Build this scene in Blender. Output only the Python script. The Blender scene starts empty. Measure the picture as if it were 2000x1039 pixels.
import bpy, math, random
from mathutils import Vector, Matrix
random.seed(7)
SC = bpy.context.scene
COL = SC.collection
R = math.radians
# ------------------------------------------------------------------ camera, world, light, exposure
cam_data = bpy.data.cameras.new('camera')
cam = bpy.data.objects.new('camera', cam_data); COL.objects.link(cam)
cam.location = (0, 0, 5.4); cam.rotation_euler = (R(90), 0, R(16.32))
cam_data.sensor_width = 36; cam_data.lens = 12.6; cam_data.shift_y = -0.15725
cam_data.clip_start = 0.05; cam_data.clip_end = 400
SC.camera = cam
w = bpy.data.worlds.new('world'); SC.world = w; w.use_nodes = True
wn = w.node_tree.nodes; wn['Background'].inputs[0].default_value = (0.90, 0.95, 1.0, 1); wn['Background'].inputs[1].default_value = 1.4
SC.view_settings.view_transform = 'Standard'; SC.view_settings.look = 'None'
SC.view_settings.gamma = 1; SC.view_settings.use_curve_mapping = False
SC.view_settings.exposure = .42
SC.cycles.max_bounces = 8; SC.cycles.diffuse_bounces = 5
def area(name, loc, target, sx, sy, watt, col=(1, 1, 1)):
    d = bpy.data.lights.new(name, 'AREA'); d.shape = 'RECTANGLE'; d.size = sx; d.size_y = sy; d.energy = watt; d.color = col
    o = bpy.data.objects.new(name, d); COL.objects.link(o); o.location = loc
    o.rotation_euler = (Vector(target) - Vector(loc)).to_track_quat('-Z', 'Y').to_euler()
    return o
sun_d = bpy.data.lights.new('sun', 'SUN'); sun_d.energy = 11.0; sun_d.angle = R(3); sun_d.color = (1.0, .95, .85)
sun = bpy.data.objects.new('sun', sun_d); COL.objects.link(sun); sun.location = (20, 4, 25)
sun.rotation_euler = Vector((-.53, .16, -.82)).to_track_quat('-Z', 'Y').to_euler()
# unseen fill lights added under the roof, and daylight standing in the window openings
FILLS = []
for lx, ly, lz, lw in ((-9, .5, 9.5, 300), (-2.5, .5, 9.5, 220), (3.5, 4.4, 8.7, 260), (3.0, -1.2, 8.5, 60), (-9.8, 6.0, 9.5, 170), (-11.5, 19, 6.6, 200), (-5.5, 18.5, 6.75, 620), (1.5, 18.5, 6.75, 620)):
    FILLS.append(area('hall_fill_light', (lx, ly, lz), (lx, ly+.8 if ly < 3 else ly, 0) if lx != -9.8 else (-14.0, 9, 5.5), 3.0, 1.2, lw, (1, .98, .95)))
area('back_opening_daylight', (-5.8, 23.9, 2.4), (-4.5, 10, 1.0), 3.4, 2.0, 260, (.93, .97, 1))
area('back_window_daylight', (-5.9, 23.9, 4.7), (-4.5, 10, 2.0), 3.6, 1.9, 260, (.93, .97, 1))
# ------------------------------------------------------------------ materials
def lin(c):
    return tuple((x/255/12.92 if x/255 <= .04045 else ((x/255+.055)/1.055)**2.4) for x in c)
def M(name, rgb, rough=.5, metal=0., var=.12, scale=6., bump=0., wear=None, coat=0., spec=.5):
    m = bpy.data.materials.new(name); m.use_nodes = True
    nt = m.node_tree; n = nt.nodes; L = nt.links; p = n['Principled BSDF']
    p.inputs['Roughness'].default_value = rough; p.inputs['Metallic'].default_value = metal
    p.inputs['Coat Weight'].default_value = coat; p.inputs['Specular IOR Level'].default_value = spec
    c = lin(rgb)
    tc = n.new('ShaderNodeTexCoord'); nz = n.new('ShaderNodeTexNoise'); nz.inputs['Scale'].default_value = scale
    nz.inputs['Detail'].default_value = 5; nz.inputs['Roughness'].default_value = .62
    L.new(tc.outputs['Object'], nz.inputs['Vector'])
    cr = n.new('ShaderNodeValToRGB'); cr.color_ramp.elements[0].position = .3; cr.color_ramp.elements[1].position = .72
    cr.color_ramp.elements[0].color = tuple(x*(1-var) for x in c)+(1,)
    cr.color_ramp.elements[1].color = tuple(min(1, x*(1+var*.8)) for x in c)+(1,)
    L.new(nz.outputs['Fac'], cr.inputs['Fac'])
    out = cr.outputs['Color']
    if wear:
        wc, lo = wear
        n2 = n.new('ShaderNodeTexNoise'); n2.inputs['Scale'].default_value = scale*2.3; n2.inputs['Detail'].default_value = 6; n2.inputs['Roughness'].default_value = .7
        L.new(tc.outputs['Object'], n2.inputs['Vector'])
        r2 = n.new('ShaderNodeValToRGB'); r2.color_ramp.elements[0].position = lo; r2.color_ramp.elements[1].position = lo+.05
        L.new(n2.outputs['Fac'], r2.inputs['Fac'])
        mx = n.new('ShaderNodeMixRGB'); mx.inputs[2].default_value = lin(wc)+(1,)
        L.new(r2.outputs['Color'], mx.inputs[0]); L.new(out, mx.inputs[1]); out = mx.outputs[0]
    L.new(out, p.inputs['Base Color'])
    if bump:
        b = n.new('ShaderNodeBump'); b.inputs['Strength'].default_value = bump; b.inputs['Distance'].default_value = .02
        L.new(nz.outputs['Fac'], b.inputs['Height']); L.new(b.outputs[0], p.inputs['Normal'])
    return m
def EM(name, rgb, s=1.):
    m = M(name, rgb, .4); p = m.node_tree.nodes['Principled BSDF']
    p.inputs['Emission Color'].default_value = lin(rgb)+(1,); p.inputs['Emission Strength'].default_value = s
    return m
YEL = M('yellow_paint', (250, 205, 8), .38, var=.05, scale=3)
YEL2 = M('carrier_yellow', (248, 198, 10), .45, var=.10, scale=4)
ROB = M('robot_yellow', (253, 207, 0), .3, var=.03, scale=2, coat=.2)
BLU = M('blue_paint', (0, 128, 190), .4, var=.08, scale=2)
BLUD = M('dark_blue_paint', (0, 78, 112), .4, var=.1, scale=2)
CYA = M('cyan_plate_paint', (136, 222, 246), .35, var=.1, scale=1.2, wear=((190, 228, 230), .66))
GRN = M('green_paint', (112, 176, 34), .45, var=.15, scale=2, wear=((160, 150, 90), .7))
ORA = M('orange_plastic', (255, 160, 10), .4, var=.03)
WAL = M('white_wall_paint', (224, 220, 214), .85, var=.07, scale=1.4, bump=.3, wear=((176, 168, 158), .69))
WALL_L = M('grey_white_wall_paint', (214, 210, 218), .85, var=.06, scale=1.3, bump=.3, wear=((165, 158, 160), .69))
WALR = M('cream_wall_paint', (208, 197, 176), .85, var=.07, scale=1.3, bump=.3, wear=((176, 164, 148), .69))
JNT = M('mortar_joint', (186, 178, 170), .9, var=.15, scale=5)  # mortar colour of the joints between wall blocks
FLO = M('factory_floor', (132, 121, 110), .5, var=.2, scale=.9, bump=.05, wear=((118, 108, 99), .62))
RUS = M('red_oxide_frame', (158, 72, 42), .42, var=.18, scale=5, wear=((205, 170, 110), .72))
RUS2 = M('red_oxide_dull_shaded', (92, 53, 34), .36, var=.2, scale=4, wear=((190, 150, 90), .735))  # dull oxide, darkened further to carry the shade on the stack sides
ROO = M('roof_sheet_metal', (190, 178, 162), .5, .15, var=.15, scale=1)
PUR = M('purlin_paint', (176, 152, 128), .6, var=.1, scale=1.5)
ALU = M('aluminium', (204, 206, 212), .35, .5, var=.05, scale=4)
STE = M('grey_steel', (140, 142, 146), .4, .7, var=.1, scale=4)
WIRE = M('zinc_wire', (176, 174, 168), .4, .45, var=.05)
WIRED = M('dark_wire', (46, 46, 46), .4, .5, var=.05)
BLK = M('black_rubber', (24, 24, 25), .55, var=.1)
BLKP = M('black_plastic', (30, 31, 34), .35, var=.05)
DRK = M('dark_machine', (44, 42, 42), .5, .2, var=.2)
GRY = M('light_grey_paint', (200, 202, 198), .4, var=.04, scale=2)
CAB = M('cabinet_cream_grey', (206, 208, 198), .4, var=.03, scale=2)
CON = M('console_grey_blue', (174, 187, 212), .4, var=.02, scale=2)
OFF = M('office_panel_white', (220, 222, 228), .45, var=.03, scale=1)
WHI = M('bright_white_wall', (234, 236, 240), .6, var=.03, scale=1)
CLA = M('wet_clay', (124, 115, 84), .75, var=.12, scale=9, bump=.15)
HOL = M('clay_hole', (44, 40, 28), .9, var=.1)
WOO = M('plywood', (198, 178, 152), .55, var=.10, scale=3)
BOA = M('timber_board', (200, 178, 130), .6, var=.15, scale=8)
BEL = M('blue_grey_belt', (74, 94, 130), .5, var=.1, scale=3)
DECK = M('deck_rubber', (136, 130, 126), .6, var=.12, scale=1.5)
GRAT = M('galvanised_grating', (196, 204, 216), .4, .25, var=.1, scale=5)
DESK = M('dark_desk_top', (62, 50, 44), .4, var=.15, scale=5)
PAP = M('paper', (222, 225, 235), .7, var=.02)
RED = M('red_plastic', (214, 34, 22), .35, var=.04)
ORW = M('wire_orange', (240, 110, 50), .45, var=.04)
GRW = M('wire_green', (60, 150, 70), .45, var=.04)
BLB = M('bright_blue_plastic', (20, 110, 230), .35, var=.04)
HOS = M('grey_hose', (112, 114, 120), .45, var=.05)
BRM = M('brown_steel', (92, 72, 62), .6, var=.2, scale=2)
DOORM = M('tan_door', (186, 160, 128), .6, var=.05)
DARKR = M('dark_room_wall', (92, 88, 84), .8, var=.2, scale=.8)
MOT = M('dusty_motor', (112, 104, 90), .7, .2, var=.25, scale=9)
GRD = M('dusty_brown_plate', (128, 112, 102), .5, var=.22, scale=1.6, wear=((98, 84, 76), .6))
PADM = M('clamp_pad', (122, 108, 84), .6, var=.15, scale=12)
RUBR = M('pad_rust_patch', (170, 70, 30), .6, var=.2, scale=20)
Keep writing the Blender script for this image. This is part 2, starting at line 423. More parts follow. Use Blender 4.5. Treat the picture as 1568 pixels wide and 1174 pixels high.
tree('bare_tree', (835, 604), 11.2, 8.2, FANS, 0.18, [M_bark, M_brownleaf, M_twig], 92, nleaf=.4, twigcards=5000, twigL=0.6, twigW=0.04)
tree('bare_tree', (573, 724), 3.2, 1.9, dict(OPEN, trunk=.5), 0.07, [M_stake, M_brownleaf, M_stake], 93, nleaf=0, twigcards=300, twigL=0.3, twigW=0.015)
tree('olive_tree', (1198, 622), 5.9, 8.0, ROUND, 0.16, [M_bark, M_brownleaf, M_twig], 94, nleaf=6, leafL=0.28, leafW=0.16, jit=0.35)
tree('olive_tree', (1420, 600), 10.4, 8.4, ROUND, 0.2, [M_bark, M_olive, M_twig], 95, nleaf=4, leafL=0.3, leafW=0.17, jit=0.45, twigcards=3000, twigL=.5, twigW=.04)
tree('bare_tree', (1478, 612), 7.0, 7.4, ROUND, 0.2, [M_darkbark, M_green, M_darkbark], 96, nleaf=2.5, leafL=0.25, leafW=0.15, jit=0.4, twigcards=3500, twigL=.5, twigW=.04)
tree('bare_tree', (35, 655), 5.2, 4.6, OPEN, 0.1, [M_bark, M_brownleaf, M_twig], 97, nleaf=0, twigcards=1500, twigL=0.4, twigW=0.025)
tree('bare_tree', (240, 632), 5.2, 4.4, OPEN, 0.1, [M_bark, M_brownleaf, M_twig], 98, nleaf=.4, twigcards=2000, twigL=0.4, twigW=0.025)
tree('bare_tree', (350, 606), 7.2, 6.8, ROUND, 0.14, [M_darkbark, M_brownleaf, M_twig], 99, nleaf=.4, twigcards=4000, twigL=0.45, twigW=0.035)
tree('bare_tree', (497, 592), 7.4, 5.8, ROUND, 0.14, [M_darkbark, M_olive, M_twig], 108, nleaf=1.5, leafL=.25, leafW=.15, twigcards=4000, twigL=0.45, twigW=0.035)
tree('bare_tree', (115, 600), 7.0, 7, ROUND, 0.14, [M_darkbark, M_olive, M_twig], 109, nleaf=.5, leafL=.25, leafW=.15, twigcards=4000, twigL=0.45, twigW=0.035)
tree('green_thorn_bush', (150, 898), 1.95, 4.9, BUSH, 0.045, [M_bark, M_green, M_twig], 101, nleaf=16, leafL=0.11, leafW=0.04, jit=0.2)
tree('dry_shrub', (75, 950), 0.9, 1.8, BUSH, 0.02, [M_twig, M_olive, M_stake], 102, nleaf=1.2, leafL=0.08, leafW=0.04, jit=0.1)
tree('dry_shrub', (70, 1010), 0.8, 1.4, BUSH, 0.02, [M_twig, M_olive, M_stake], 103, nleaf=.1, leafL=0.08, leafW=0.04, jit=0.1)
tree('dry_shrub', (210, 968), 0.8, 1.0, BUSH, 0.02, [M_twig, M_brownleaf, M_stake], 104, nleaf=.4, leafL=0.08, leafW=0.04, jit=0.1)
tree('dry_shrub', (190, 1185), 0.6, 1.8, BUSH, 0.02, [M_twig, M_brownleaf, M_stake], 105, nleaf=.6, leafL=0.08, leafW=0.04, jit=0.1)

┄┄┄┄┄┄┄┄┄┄

What to do:
Going through the lines above one by one, tally those with the word "scene" and give only the total.

Response:
2